La democracia balbuciente.
Ni cuando la proclamación de Felipe VI recuerdo una ebullición parecida. Los periodistas mal que bien nos conocemos todos, pero por el patio del Congreso pululaban caras nuevas que sonreían para el selfie y que, por descarte, solo podían ser diputados emergentes. El Parlamento más plural de la democracia ha abierto sus escaños a toda la ancha policromía de la España real, donde como sabía el torero hay gente pa tó.
Ya no se podrá decir eso de que no nos representan, porque los que lo gritaban en el vallado ahora pueden desarrollar su original cosmovisión del trabajo parlamentario desde su mismo estreno, esos segundos warholianos en que prometieron el cargo. «Nunca más un país sin su gente ni una España sin sus pueblos». Se conoce que hasta hoy el país era el centro de un donut, no tenía ni gente ni pueblos, ni nada. Un páramo de puertas giratorias, era.

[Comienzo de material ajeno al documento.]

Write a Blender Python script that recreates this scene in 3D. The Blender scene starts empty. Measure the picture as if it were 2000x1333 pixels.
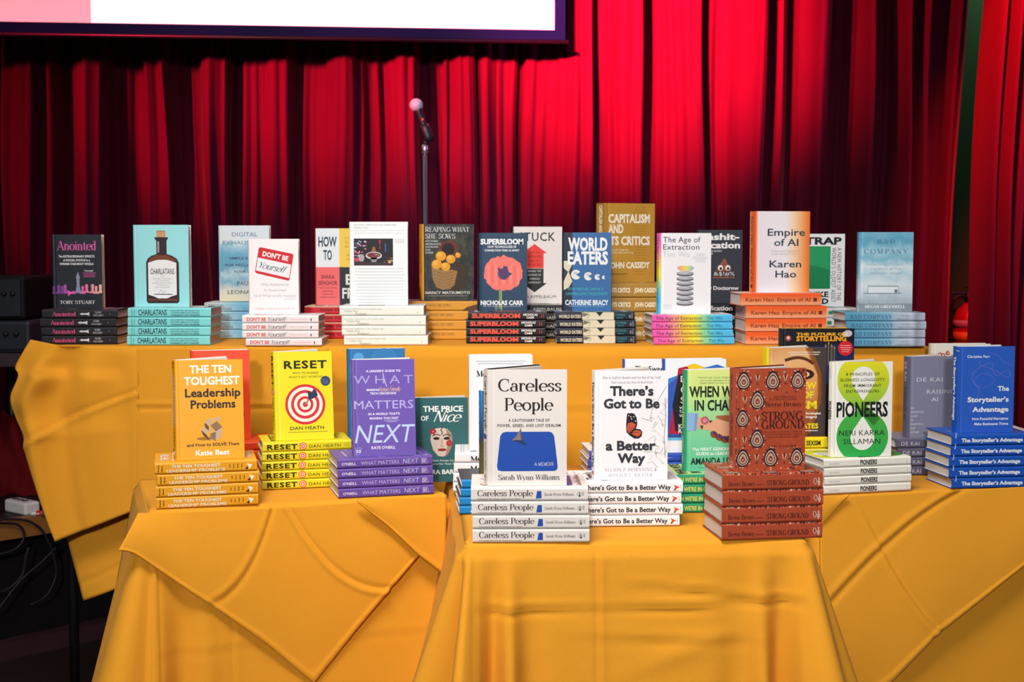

Cuando alguien lo apuesta todo a la transparencia acaba exhibiendo sus partes menos airosas. La ropa se inventó por respeto a nosotros mismos y a los ojos del prójimo, y el protocolo democrático lo mismo. Ahora a los españoles nos representan demasiado, y a lo peor alguien ahí fuera nos esté mirando. Alguien que nos presta dinero, incluso. Este hemiciclo enseña ya más que la Pedroche.